Pirates Don't Understimate Bulls

GREENVILLE, N.C. — No. 19 ECU (4-1) is looking ahead to Saturday night's game at South Flordia and the Pirates are not taking the Bulls lightly.

Wins are hard to come by. A cliché that is universal to all sports at all levels. Yet when coaches and players say it every week, we have become numb to it and might even roll our eyes when we hear it.

But on a weekend where 11 of the Top 25 teams lost, any victory — especially one to the tune of three touchdowns like No. 19 East Carolina enjoyed against Southern Methodist Saturday — is appreciated, no matter whom the opponent is.

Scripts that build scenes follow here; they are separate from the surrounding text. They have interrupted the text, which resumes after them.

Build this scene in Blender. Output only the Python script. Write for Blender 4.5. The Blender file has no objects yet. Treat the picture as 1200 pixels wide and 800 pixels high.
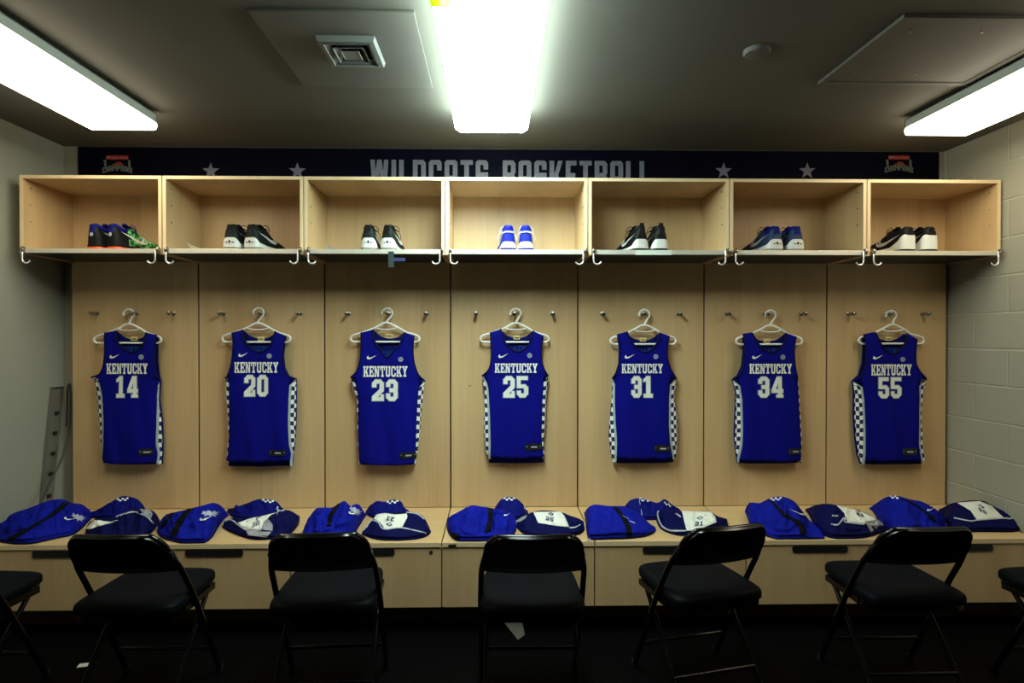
import bpy, bmesh, math, random
from mathutils import Vector, Matrix, noise
from mathutils.geometry import delaunay_2d_cdt
S = bpy.context.scene
COL = S.collection
R_ = random.Random(7)
PI = math.pi

# ------------------------------------------------------------------ camera
FPX, D0, CZ = 680.0, 3.5, 1.49
PX = 592.0
PSI = math.atan((PX-579)/FPX); TH = math.atan(5/FPX)
Fv = Vector((math.sin(PSI)*math.cos(TH), math.cos(PSI)*math.cos(TH), -math.sin(TH)))
Rv = Vector((math.cos(PSI), -math.sin(PSI), 0)); Uv = Rv.cross(Fv)
CAM = Vector((0, -D0, CZ))
def ray(px, py): return FPX*Fv + (px-PX)*Rv + (400-py)*Uv
def at(px, py, Y):
    d = ray(px, py); t = (Y+D0)/d.y
    return (d.x*t, CZ+d.z*t)
def atz(px, py, z):
    d = ray(px, py); t = (z-CZ)/d.z
    return (d.x*t, -D0+d.y*t)
cd = bpy.data.cameras.new('camera'); cam = bpy.data.objects.new('camera', cd); COL.objects.link(cam)
cam.location = CAM; cam.rotation_euler = (PI/2-TH, 0, -PSI)
cd.sensor_width = 36; cd.lens = FPX/1200*36; cd.shift_x = (600-PX)/1200; cd.clip_start = .05
S.camera = cam

# ------------------------------------------------------------------ materials
def mat(name, col, rough=.6, metal=0, spec=.5, var=0, vscale=20, bump=0, bscale=200, coat=0, sheen=0):
    m = bpy.data.materials.new(name); m.use_nodes = True
    nt = m.node_tree; b = nt.nodes['Principled BSDF']; L = nt.links
    b.inputs['Base Color'].default_value = (*col, 1); b.inputs['Roughness'].default_value = rough
    b.inputs['Metallic'].default_value = metal; b.inputs['Specular IOR Level'].default_value = spec
    b.inputs['Coat Weight'].default_value = coat; b.inputs['Sheen Weight'].default_value = sheen
    tc = nt.nodes.new('ShaderNodeTexCoord')
    if var:
        n = nt.nodes.new('ShaderNodeTexNoise'); n.inputs['Scale'].default_value = vscale; n.inputs['Detail'].default_value = 4
        L.new(tc.outputs['Object'], n.inputs['Vector'])
        h = nt.nodes.new('ShaderNodeMapRange'); h.inputs[3].default_value = 1-var; h.inputs[4].default_value = 1+var
        L.new(n.outputs['Fac'], h.inputs[0])
        mx = nt.nodes.new('ShaderNodeVectorMath'); mx.operation = 'SCALE'; mx.inputs[0].default_value = col
        L.new(h.outputs[0], mx.inputs['Scale']); L.new(mx.outputs[0], b.inputs['Base Color'])
    if bump:
        n = nt.nodes.new('ShaderNodeTexNoise'); n.inputs['Scale'].default_value = bscale; n.inputs['Detail'].default_value = 3
        L.new(tc.outputs['Object'], n.inputs['Vector'])
        bp = nt.nodes.new('ShaderNodeBump'); bp.inputs['Strength'].default_value = bump; bp.inputs['Distance'].default_value = .002
        L.new(n.outputs['Fac'], bp.inputs['Height']); L.new(bp.outputs[0], b.inputs['Normal'])
    return m

def creases(m, sc=26, dist=.012):
    nt = m.node_tree; b = nt.nodes['Principled BSDF']; L = nt.links
    tc = nt.nodes.new('ShaderNodeTexCoord'); n = nt.nodes.new('ShaderNodeTexNoise'); n.noise_type = 'RIDGED_MULTIFRACTAL'
    n.inputs['Scale'].default_value = sc; n.inputs['Detail'].default_value = 2; n.inputs['Distortion'].default_value = .6
    mp = nt.nodes.new('ShaderNodeMapping'); mp.inputs['Scale'].default_value = (.7, .7, 1.1); mp.inputs['Rotation'].default_value = (.3, .4, .6)
    L.new(tc.outputs['Object'], mp.inputs[0]); L.new(mp.outputs[0], n.inputs['Vector'])
    bp = nt.nodes.new('ShaderNodeBump'); bp.inputs['Strength'].default_value = .9; bp.inputs['Distance'].default_value = dist
    old = b.inputs['Normal'].links
    if old: L.new(old[0].from_socket, bp.inputs['Normal'])
    L.new(n.outputs['Fac'], bp.inputs['Height']); L.new(bp.outputs[0], b.inputs['Normal'])
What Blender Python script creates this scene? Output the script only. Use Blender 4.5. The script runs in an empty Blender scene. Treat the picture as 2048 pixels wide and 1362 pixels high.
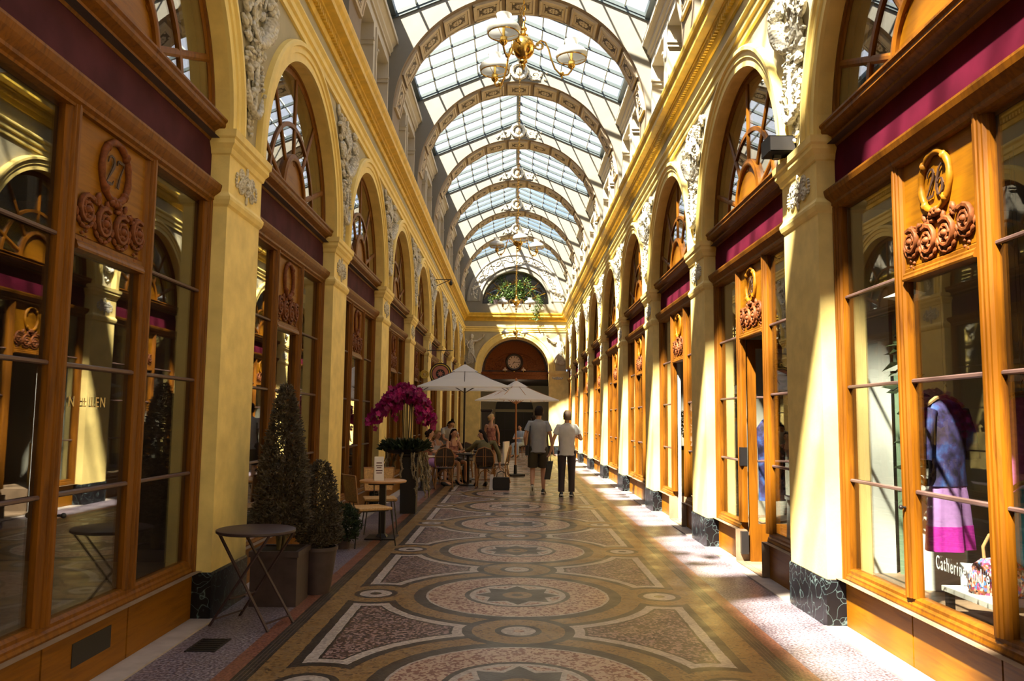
import bpy, bmesh, math, random
from mathutils import Vector, Matrix
S = bpy.context.scene
COL = S.collection
PI = math.pi
# ---------------------------------------------------------------- mesh helper
class MB:
    def __init__(s): s.v = []; s.f = []; s.m = []
    def add(s, vs, fs, mi=0):
        o = len(s.v); s.v += [tuple(p) for p in vs]
        for f in fs: s.f.append(tuple(o + i for i in f)); s.m.append(mi)
    def box(s, x0, x1, y0, y1, z0, z1, mi=0):
        if x0 > x1: x0, x1 = x1, x0
        if y0 > y1: y0, y1 = y1, y0
        s.add([(x0,y0,z0),(x1,y0,z0),(x1,y1,z0),(x0,y1,z0),(x0,y0,z1),(x1,y0,z1),(x1,y1,z1),(x0,y1,z1)],
              [(0,3,2,1),(4,5,6,7),(0,1,5,4),(1,2,6,5),(2,3,7,6),(3,0,4,7)], mi)
    def loft(s, rings, mi=0, cap=True, closed=True, loop=False):
        n = len(rings[0]); vs = [p for r in rings for p in r]; fs = []
        R = len(rings)
        for i in range(R if loop else R - 1):
            j = (i + 1) % R
            for k in range(n if closed else n - 1):
                l = (k + 1) % n
                fs.append((i*n+k, i*n+l, j*n+l, j*n+k))
        if cap and closed and not loop:
            fs.append(tuple(range(n))[::-1]); fs.append(tuple((R-1)*n + k for k in range(n)))
        s.add(vs, fs, mi)
    def tube(s, pts, r, n=8, mi=0, cap=True, flat=1.0, loop=False):
        pts = [Vector(p) for p in pts]; N = len(pts)
        rs = r if isinstance(r, (list, tuple)) else [r] * N
        rings = []; up = None
        for i, p in enumerate(pts):
            if loop: t = pts[(i+1) % N] - pts[i-1]
            else: t = pts[min(i+1, N-1)] - pts[max(i-1, 0)]
            if t.length < 1e-9: t = Vector((0,0,1))
            t.normalize()
            if up is None:
                up = Vector((0,0,1)) if abs(t.z) < .9 else Vector((1,0,0))
            a = (up - t * up.dot(t))
            if a.length < 1e-6: a = t.orthogonal()
            a.normalize(); up = a; b = t.cross(a)
            rings.append([p + (a*math.cos(q)*flat + b*math.sin(q)) * rs[i] for q in [2*PI*k/n for k in range(n)]])
        s.loft(rings, mi, cap, True, loop)
    def lathe(s, prof, c=(0,0,0), n=16, mi=0, cap=True, sx=1, sy=1):
        s.loft([[(c[0]+r*math.cos(2*PI*k/n)*sx, c[1]+r*math.sin(2*PI*k/n)*sy, c[2]+z) for k in range(n)] for r, z in prof], mi, cap)
    def ell(s, c, r, n=8, m=6, mi=0, M=None):
        if not isinstance(r, (tuple, list)): r = (r, r, r)
        c = Vector(c); rings = []
        for i in range(m + 1):
            t = PI * (i + .001) / (m + .002)
            ring = []
            for k in range(n):
                p = Vector((r[0]*math.sin(t)*math.cos(2*PI*k/n), r[1]*math.sin(t)*math.sin(2*PI*k/n), r[2]*math.cos(t)))
                if M is not None: p = M @ p
                ring.append(c + p)
            rings.append(ring)
        s.loft(rings, mi, True)
    def ext(s, poly, fn, t0, t1, mi=0):      # closed polygon [(a,b)] swept along t by fn(a,b,t)
        s.loft([[fn(a, b, t) for a, b in poly] for t in (t0, t1)], mi, True)
    def build(s, name, mats, parent=None, loc=(0,0,0), rot=(0,0,0), smooth=None, recalc=True):
        me = bpy.data.meshes.new(name); me.from_pydata(s.v, [], s.f); me.update()
        if not isinstance(mats, (list, tuple)): mats = [mats]
        for m in mats: me.materials.append(m)
        if len(mats) > 1: me.polygons.foreach_set('material_index', s.m)
        if recalc:
            bm = bmesh.new(); bm.from_mesh(me); bmesh.ops.recalc_face_normals(bm, faces=bm.faces); bm.to_mesh(me); bm.free()
        if smooth is not None:
            me.polygons.foreach_set('use_smooth', [True] * len(me.polygons))
            if smooth < 180: me.set_sharp_from_angle(angle=math.radians(smooth))
        me.update()
        o = bpy.data.objects.new(name, me); COL.objects.link(o)
        o.location = loc; o.rotation_euler = rot
        if parent: o.parent = parent
        return o
def arcpts(c, r, a0, a1, n): return [(c[0]+r*math.cos(a0+(a1-a0)*i/n), c[1]+r*math.sin(a0+(a1-a0)*i/n)) for i in range(n+1)]
def tag(o, label, cat, group=None, kind=None):
    o['label'] = label; o['category'] = cat
    if group: o['group'] = group
    if kind: o['kind'] = kind
    return o
def struct(o): o['kind'] = 'structure'; return o
def thing(name, label, cat, loc=(0,0,0), rz=0, group=None):
    o = bpy.data.objects.new(name, None); COL.objects.link(o); o.empty_display_size = .1
    o.location = loc; o.rotation_euler = (0,0,rz)
    return tag(o, label, cat, group)
def copy_tree(o, parent=None):
    c = o.copy(); COL.objects.link(c)
    if parent: c.parent = parent
    for ch in list(o.children): copy_tree(ch, c)
    return c
def dup(o, loc, rz=None, label=None):
    c = copy_tree(o); c.location = loc
    if rz is not None: c.rotation_euler = (0,0,rz)
    if label: c['label'] = label
    return c
ORD = ['nearest','second','third','fourth','fifth','sixth','seventh','eighth','ninth','tenth','eleventh']
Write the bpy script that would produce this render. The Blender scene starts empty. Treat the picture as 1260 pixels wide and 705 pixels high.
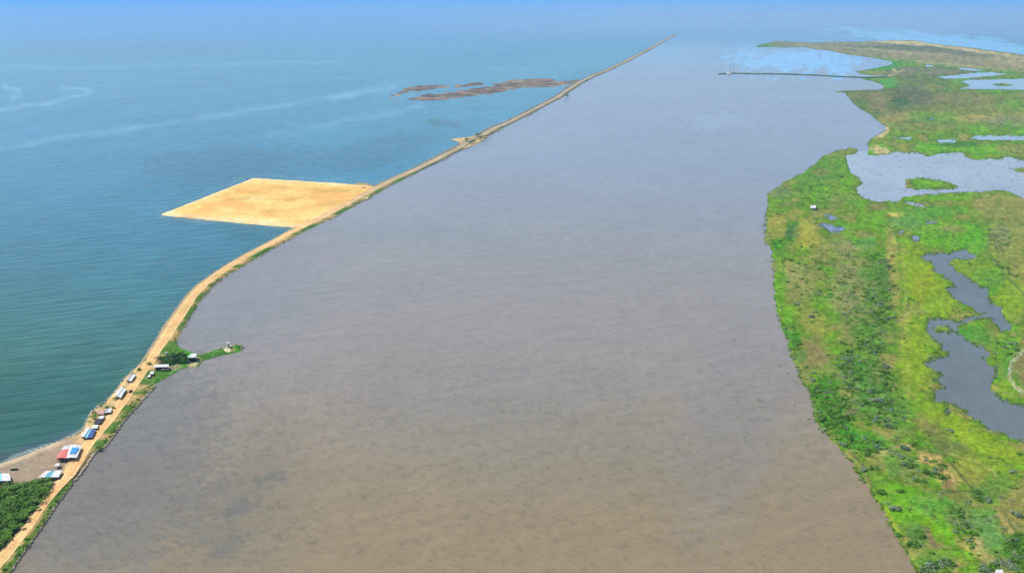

“People take winning for granted. It’s not,” said fifth-year ECU head coach Ruffin McNeill, who laughed telling reporters that he doesn’t watch football games during the season. “I don’t know how many teams lost or what happened (Saturday), but I know that we need to worry about what we can control.”

Similar to last week, the Pirates (4-1) are preparing for an opponent they are expected to beat convincingly. ECU opened as a two-touchdown favorite against South Florida.

However, this game will not be played in the Pirates’ comfy confines of Dowdy-Ficklen Stadium, rather in the cavernous home of the NFL’s Tampa Bay Buccaneers, Raymond James Stadium, which can hold more than 65,000 fans.

There is little chance the stadium will be filled — the last time USF had more than 43,000 fans was in 2010 — and it might even be half-empty, but this presents a unique challenge for the Pirates, who have played well in some of college football’s most hostile environments at South Carolina and Virginia Tech, yet struggled in past years in low-energy environments.

“It’s definitely different,” ECU senior quarterback Shane Carden said. “You’ve got to bring your own energy to the sideline, get everyone riled up and get going.”

The most recent example of this kind of dilemma is ECU’s trouble with the Tulane Green Wave. In a NFL venue that was 90 percent empty, the Pirates uncharacteristically sputtered in the red-zone last season and lost a triple-overtime heart breaker, 36-33. The year before that, ECU escaped 28-23 against a team it far exceeded in talent.

Through the struggles, ECU offensive coordinator Lincoln Riley thinks the Pirates have learned from those experiences and said that he does not expect the lack of environment to be a factor in Tampa.

“I think you always have to (bring energy internally) regardless of the stadium,” Riley told Inside ECU Sports. “You have to have energy and passion to play this game at a high level. We’re not baseball, we don’t get 50-something (games). We’re not basketball, we don’t get 30 or 40 games. We only get 12 and hopefully 13.

“If we can’t get excited about one of those, then we don’t deserve it.”

Carden will not have to search far for motivation against the Bulls. Last week, USF defensive lineman Eric Lee said there was “nothing special” about Carden and that “he’s like any other quarterback. He’s short, that’s … the only assessment,” according to a Tampa Bay Times article.

Carden has thrown 15 touchdowns to just three interceptions this season and his 1,879 passing yards are the sixth-most among quarterbacks across the country.

Lee’s coach, Willie Taggart, naturally tried to extinguish the inflammatory comments, saying, “I don’t think he was looking at the same East Carolina film,” but not before they ran its course on social media and to the Pirates.

Carden, however, decided to take the high road upon learning about what Lee had said about him.

“It is what it is,” he said, smiling. “People are going to talk before the game. We had somebody else talk before one of our games (likely referencing North Carolina’s Tim Scott) and we handled it on the field.”